◆ **Given problem**: Copy these lines exactly and nothing else: from the line holding "Write the bpy" to the line holding "COL = SC.collection", both lines included.

◆ **Source material**:
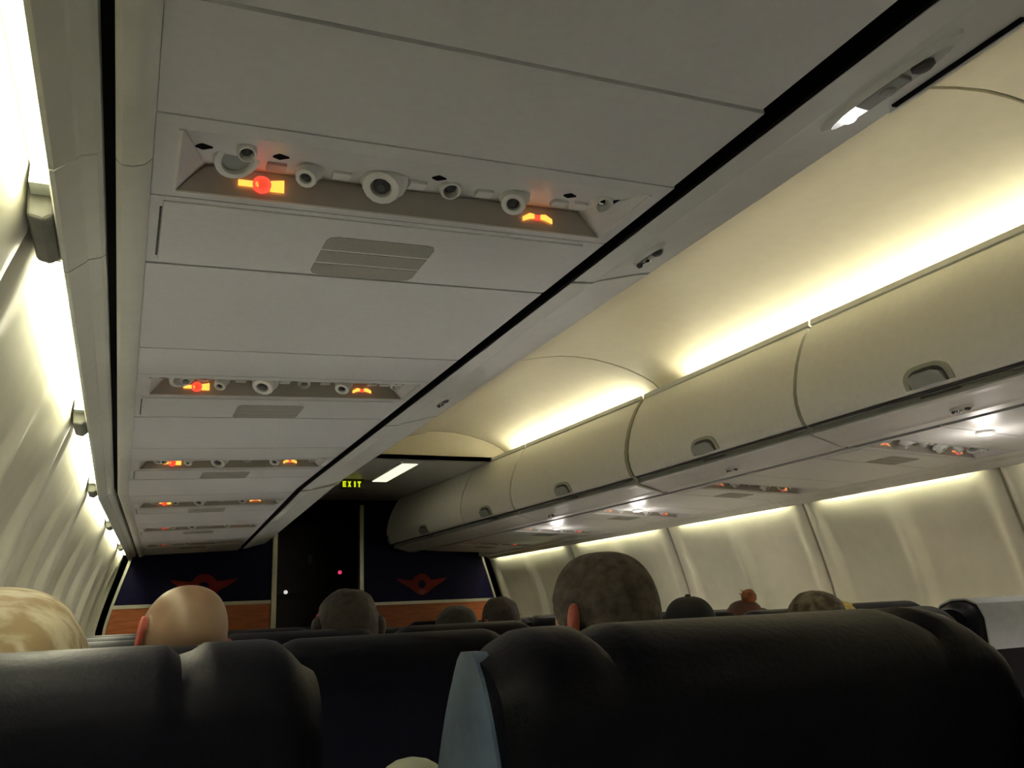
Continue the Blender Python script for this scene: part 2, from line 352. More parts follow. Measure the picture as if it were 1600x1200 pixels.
---
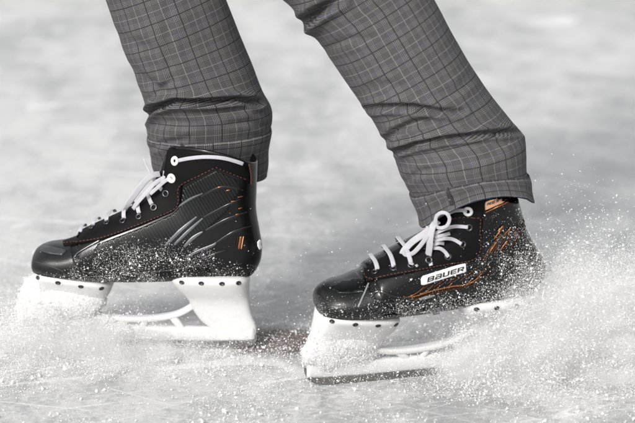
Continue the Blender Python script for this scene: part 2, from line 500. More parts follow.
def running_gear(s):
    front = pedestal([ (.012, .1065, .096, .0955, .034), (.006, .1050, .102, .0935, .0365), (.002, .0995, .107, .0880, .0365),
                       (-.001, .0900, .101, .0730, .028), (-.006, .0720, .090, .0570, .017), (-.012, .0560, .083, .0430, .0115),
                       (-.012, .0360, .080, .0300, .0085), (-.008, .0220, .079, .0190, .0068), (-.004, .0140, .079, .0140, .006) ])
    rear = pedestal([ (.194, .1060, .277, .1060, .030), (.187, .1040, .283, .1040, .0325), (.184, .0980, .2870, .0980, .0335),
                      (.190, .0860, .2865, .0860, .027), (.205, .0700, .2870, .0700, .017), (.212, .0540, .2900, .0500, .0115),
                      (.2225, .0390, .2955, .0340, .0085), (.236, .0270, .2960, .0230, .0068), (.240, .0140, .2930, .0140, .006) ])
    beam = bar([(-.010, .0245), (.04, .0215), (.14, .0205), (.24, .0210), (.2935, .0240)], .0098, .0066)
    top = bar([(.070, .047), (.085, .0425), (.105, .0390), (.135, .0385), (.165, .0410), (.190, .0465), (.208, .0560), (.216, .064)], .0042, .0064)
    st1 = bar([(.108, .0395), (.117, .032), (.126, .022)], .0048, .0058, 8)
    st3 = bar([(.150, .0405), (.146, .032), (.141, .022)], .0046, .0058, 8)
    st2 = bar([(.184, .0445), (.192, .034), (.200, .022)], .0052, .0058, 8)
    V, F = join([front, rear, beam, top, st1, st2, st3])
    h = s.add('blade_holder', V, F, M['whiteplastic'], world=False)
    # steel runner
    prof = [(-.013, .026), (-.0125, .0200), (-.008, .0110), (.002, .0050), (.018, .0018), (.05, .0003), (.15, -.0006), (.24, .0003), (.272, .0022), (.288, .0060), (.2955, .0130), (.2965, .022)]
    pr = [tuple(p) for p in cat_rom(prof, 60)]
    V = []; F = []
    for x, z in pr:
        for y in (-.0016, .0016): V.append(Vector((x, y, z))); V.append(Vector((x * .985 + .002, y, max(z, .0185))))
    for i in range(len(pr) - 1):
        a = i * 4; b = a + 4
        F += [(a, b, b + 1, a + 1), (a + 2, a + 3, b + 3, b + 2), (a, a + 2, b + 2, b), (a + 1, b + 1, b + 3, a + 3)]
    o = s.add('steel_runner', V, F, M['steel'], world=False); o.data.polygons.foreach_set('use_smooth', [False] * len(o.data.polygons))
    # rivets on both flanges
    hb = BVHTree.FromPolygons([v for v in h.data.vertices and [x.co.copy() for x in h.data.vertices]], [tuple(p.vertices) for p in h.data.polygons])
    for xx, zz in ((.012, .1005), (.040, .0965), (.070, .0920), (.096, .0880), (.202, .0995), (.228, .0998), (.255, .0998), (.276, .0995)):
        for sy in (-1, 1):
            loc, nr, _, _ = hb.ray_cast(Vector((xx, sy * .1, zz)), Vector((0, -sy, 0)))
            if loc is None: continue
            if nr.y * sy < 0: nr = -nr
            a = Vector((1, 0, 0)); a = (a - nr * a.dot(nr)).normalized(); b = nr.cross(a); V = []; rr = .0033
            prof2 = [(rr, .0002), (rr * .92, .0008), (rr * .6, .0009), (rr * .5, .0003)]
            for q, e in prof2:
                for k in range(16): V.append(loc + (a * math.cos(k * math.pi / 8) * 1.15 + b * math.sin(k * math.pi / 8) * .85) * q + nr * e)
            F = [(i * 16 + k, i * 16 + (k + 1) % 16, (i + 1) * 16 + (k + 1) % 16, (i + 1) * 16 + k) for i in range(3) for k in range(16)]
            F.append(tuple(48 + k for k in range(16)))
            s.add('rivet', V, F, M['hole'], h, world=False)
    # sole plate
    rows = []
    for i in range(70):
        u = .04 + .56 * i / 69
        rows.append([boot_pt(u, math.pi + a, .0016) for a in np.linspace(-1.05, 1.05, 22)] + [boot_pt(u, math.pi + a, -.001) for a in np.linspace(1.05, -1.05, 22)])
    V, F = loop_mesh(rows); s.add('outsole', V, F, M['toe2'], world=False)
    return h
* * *
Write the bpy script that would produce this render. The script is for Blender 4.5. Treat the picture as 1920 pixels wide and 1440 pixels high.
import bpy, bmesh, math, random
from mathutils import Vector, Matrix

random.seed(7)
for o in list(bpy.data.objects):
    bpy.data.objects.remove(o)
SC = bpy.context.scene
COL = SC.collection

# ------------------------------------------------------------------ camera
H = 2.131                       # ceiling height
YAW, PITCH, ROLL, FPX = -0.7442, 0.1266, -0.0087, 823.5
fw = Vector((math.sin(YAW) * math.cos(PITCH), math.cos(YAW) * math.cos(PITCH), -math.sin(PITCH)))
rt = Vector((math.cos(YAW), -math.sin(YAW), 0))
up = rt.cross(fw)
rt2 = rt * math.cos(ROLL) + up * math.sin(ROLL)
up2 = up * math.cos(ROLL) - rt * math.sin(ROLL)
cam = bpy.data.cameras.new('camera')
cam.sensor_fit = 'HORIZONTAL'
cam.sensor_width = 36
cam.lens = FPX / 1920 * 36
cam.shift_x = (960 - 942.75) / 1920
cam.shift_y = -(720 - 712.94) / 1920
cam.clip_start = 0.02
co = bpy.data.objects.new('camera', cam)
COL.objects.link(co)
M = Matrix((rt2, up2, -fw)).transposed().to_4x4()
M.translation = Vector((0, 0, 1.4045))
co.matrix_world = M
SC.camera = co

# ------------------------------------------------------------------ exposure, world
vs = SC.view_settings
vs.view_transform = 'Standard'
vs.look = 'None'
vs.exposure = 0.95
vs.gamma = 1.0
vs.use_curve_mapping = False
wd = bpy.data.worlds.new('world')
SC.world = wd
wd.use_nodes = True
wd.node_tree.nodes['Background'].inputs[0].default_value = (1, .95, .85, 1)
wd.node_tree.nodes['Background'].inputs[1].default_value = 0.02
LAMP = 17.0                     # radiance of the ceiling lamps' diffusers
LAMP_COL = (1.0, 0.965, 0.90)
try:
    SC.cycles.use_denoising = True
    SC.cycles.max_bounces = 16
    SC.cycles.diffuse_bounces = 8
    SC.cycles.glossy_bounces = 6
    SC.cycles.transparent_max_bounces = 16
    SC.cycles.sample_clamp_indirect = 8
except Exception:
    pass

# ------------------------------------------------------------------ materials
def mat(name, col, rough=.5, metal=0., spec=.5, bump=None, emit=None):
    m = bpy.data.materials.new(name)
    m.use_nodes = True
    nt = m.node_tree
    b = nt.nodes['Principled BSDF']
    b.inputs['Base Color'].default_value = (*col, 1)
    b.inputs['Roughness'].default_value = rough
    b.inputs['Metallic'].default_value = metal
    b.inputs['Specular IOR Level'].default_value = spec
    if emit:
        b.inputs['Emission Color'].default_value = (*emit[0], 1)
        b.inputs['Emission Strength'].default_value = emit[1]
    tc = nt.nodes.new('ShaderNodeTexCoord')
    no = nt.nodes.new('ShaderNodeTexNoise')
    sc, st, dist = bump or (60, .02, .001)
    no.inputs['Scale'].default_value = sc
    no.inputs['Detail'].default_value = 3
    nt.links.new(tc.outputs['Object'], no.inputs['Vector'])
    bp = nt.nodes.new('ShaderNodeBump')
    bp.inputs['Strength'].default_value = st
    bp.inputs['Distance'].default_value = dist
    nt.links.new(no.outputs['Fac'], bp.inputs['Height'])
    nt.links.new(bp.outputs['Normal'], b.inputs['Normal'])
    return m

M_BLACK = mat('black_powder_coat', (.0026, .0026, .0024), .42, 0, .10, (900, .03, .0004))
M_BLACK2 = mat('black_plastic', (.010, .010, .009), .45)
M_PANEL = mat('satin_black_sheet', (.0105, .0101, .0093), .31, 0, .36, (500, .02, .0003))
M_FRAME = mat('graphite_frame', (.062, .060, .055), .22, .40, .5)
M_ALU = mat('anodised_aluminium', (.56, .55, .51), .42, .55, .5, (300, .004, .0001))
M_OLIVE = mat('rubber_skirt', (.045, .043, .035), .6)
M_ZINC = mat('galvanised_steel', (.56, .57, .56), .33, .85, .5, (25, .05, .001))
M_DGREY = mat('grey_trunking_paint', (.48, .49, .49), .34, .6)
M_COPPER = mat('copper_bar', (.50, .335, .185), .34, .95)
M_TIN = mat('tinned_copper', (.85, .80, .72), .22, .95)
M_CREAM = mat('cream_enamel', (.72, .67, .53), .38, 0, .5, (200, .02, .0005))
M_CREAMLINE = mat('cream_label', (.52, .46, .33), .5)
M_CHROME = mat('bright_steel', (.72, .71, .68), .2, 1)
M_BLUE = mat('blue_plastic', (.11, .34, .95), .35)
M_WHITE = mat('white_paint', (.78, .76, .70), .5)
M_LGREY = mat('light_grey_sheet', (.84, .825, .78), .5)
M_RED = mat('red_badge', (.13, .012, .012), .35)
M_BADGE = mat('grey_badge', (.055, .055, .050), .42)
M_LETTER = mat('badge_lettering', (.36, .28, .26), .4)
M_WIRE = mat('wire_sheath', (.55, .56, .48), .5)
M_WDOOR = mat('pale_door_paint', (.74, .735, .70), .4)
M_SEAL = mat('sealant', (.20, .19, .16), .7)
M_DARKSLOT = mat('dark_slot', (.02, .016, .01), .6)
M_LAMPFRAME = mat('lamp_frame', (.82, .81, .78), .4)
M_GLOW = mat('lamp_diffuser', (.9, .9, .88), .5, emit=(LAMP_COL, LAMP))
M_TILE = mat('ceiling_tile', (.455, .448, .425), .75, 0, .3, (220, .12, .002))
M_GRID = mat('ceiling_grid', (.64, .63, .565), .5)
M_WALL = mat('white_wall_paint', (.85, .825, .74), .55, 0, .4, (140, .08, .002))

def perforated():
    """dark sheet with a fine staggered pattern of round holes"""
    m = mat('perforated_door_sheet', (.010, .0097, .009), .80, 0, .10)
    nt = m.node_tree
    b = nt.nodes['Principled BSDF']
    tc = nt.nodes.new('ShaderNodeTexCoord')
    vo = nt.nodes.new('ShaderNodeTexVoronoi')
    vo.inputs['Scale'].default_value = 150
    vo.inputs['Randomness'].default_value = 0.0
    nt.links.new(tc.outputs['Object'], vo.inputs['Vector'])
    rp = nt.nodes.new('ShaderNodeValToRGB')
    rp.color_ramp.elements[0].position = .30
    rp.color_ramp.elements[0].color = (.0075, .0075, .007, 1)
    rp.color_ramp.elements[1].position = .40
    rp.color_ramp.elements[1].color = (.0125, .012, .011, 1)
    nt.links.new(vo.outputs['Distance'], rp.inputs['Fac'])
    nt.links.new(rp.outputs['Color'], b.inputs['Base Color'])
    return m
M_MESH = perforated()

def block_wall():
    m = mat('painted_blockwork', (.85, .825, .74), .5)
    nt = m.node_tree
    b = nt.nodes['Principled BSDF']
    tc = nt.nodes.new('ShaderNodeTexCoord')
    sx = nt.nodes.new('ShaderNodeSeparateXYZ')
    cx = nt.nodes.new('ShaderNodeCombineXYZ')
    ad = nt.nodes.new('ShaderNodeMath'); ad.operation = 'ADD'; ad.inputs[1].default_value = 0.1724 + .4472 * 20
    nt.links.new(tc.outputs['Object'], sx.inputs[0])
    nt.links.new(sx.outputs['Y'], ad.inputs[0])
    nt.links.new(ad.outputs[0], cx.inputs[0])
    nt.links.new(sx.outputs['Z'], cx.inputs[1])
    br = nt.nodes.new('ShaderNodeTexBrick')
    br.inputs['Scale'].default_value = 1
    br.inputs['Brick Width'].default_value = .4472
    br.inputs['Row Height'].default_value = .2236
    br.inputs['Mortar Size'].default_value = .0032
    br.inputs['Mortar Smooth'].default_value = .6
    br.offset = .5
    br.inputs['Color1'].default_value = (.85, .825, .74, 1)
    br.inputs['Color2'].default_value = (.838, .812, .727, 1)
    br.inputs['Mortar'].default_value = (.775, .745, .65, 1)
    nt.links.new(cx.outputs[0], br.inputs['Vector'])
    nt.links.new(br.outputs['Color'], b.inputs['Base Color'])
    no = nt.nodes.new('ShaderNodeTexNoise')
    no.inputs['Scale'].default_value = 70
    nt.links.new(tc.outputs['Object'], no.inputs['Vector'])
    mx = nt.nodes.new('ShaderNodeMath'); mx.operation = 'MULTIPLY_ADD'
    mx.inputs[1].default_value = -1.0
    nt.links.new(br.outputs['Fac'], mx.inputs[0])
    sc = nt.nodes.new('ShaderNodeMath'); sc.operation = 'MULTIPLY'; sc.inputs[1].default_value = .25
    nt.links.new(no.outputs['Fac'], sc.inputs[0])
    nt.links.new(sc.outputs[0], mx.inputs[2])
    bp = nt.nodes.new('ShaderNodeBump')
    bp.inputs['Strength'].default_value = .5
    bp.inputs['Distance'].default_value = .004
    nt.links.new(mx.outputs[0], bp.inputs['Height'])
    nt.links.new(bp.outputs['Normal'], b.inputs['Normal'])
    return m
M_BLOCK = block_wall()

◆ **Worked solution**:
Write the bpy script that would produce this render. The script is for Blender 4.5. Treat the picture as 1920 pixels wide and 1440 pixels high.
import bpy, bmesh, math, random
from mathutils import Vector, Matrix

random.seed(7)
for o in list(bpy.data.objects):
    bpy.data.objects.remove(o)
SC = bpy.context.scene
COL = SC.collection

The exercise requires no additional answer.